El nueve de noviembre de 1989 fue un día mágico. Desde la frase burocrática formulada confusamente por la tarde, según la cual la libertad de viajar regía a partir de ese instante, hasta la caída del Muro por la noche. En pocas horas cambió la vida de los alemanes y los europeos.
Se hizo historia. La RDA, la Alemania oriental regida por los comunistas, colapsó bajo la presión de las manifestaciones y las huidas masivas. La caída del Muro fue el fin de la RDA, aún cuando la unificación de Alemania se materializara un año después. Una RDA sin Muro y alambrada de púas, que dejara salir a sus ciudadanos libremente, no tenía ya razón de ser, aparte de su raigambre en el bloque oriental y el Pacto de Varsovia.
Pero la Unión Soviética, liderada por el reformista Gorbachov, renunció a utilizar la violencia, al igual que quienes detentaban el poder en Berlín oriental. Una “respuesta china”, como la masacre de la plaza Tiananmen en Pekín, estaba descartada. El 9 de noviembre de 1989 ya no se reprimió brutalmente al movimiento libertario como en 1953 en la RDA, 1956 en Hungría y 1968 en Checoslovaquia. La caída del Muro consumó la revolución pacífica de los alemanes orientales.
El 9 de noviembre fue un día, una noche, de alegría, de lágrimas. Impactó emocionalmente a los alemanes. Hizo aflorar sentimientos olvidados y reprimidos, como el deseo de unidad de ambas partes y el deseo de libertad en el este. Fue como una embriaguez que se apoderó de los alemanes y los berlineses; un sentimiento de felicidad que nos dejó a todos perplejos. Un día, una noche de sentimientos indescriptibles, que dejó en evidencia que ni siquiera 40 años de división habían doblegado la sensación de pertenencia, lo cual, dicho sea de paso, resultó incluso sorprendente para la mayoría de nosotros. Y surgieron las hermosas palabras de Willy Brandt “ahora se une aquello que debía estar unido”. Fue una unificación que no apuntó contra nadie, y menos contra los vecinos. La revolución pacífica ancló a Alemania en el centro de Europa.

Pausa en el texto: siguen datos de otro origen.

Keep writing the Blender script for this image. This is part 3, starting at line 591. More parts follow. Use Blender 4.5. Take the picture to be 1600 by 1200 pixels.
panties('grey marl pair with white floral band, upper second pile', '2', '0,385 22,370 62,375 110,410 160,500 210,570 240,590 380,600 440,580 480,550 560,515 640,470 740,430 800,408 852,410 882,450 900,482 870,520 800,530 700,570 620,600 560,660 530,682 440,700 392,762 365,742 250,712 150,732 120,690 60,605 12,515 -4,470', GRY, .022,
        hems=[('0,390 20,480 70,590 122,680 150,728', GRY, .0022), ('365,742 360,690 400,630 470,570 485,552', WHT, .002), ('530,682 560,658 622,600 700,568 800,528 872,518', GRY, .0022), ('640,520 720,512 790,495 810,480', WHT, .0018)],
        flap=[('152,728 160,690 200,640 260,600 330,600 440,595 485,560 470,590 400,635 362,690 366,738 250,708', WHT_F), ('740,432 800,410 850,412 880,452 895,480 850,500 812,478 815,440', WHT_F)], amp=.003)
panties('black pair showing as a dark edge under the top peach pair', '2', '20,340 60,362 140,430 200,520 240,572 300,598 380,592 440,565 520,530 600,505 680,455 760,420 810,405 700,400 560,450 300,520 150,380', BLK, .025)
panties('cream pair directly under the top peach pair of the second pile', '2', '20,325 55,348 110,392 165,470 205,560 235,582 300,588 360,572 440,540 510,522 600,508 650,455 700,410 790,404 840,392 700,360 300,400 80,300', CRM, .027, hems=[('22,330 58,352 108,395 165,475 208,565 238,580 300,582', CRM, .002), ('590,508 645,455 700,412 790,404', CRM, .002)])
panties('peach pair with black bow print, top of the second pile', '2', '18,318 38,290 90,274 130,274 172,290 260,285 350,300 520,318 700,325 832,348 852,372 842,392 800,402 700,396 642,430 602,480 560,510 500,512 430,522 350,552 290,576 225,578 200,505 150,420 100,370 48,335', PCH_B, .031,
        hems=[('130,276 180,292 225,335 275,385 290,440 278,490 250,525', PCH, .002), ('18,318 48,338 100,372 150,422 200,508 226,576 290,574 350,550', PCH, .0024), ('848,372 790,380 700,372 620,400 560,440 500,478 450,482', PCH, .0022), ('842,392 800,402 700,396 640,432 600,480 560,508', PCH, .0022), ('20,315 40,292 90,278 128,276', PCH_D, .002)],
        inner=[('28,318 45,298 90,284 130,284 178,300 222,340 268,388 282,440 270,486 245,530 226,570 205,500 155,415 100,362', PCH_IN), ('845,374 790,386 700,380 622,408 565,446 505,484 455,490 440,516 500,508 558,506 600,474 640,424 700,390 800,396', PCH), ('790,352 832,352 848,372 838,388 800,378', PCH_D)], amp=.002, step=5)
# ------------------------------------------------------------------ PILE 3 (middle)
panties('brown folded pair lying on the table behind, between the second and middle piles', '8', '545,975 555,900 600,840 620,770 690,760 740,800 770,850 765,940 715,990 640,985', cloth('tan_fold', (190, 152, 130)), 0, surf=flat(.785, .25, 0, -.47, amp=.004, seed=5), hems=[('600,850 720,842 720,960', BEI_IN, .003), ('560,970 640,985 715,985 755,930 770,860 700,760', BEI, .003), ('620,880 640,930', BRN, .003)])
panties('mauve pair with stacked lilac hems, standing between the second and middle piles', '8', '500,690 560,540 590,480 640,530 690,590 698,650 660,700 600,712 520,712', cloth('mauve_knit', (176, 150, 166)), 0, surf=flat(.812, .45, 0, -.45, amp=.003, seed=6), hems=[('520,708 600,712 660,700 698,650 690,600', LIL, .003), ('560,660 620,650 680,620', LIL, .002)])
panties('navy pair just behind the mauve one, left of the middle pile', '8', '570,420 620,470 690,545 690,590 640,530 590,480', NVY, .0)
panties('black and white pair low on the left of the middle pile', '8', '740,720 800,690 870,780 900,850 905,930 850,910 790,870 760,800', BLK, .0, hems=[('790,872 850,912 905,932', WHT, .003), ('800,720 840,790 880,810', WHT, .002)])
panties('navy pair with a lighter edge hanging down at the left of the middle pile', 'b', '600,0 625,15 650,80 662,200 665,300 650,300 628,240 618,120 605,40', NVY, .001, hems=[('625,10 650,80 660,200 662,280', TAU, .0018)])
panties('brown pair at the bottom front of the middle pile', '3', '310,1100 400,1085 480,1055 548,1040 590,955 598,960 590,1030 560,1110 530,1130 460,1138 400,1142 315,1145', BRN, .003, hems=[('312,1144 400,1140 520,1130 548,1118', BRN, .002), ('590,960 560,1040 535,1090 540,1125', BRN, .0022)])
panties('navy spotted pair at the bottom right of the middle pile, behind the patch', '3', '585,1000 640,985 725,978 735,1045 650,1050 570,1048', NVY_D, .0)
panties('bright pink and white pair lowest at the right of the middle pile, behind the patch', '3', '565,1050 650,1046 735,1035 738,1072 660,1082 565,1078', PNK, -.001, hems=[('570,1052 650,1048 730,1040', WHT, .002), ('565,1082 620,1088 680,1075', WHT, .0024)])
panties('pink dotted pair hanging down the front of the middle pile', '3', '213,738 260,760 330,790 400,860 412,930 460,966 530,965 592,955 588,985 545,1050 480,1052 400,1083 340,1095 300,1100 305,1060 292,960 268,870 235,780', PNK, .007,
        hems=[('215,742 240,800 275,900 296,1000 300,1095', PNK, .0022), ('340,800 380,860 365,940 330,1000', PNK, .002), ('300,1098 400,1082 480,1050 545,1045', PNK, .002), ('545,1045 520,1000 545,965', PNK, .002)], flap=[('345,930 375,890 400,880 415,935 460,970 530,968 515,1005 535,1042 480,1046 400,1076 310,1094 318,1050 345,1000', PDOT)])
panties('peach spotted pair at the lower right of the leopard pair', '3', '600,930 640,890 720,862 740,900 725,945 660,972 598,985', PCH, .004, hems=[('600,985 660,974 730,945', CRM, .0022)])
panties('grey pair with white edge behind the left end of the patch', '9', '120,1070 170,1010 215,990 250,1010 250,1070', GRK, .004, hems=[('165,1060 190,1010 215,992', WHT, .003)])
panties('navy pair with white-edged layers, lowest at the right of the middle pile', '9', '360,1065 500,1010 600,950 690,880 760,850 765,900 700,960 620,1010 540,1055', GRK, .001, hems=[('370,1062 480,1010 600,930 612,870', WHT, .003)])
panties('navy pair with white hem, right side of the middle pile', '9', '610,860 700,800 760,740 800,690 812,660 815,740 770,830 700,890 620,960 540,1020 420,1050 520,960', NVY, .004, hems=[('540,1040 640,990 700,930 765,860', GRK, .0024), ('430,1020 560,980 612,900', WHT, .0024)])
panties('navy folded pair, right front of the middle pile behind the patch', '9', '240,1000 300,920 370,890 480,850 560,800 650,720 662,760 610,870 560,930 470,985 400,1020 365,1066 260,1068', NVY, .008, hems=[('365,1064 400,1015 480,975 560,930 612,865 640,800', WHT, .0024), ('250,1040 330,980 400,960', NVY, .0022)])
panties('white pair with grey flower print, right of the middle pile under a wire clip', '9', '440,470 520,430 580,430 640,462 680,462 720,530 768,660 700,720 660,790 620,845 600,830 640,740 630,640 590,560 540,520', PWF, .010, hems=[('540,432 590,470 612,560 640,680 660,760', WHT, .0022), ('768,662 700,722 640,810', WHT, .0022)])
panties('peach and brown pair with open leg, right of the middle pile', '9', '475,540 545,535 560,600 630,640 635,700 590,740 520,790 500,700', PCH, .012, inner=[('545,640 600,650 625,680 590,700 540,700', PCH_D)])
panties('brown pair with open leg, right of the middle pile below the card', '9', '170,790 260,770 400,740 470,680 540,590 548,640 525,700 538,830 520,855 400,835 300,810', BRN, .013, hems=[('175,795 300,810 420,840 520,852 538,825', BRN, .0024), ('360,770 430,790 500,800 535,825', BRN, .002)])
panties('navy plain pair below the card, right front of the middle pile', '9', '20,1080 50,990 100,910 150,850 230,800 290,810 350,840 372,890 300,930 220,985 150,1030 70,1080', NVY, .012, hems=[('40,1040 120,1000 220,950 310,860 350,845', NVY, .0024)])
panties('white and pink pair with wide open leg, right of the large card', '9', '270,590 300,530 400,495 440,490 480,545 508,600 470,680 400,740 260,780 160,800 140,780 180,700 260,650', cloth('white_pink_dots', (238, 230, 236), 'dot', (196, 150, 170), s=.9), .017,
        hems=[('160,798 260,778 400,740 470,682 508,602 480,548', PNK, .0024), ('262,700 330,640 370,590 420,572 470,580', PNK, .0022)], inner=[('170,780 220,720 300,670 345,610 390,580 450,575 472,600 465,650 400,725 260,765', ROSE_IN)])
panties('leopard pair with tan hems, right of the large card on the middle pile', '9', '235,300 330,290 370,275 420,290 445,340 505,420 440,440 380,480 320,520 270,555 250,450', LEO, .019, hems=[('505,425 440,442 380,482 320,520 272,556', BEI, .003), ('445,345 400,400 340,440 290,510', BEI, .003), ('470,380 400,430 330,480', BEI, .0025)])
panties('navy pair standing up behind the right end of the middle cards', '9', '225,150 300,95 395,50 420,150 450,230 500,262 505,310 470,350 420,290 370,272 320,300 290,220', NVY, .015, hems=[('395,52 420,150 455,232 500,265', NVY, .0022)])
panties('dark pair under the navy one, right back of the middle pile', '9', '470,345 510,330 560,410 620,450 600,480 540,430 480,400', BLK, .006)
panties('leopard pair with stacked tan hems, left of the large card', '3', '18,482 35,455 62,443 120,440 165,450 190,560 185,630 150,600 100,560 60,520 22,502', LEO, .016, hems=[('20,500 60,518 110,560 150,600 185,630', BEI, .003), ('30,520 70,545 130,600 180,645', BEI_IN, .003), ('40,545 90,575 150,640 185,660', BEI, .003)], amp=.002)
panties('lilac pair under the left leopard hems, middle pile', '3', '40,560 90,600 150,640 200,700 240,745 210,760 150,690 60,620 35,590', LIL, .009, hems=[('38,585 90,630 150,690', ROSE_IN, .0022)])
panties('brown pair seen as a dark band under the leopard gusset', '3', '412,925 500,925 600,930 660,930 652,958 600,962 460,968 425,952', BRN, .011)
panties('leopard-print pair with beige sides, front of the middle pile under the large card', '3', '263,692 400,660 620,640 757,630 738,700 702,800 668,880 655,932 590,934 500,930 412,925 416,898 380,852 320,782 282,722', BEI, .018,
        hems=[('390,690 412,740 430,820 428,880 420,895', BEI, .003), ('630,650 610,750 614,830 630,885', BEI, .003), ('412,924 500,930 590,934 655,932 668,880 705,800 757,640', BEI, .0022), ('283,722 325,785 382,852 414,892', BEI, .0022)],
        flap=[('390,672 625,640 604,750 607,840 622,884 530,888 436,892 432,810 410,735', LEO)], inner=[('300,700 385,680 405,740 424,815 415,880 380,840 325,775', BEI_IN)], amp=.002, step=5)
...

Los alemanes orientales se alzaron contra la dictadura comunista, contra el Estado que todo lo controlaba. Fue un alzamiento a favor de un país abierto, en el que ya no se encerrara a la gente. Por eso, el clamor por la libertad de viajar fue un punto tan central. El clamor por menos intervención del Estado fue menor. Y por eso, una de las ironías de la historia es que el anhelo de los alemanes orientales y occidentales por un Estado fuerte y protector forma parte del ADN político de la Alemania reunificada.
Tras ese 9 de noviembre, Alemania se ha vuelto más protestante, ideológicamente más blanda, y hasta puede decirse que más izquierdista. Es regida por dos germano-orientales: el presidente Joachim Gauck y la canciller Angela Merkel. A ambos se les nota la impronta de sus experiencias de la RDA. Y ocasionalmente eso se reprocha. No obstante, es cotidianeidad política normal, que no separa en realidad al este el oeste. La unidad interior está más avanzada de lo que muchos creen. Y comenzó con el sentimiento de felicidad compartido hace 25 años.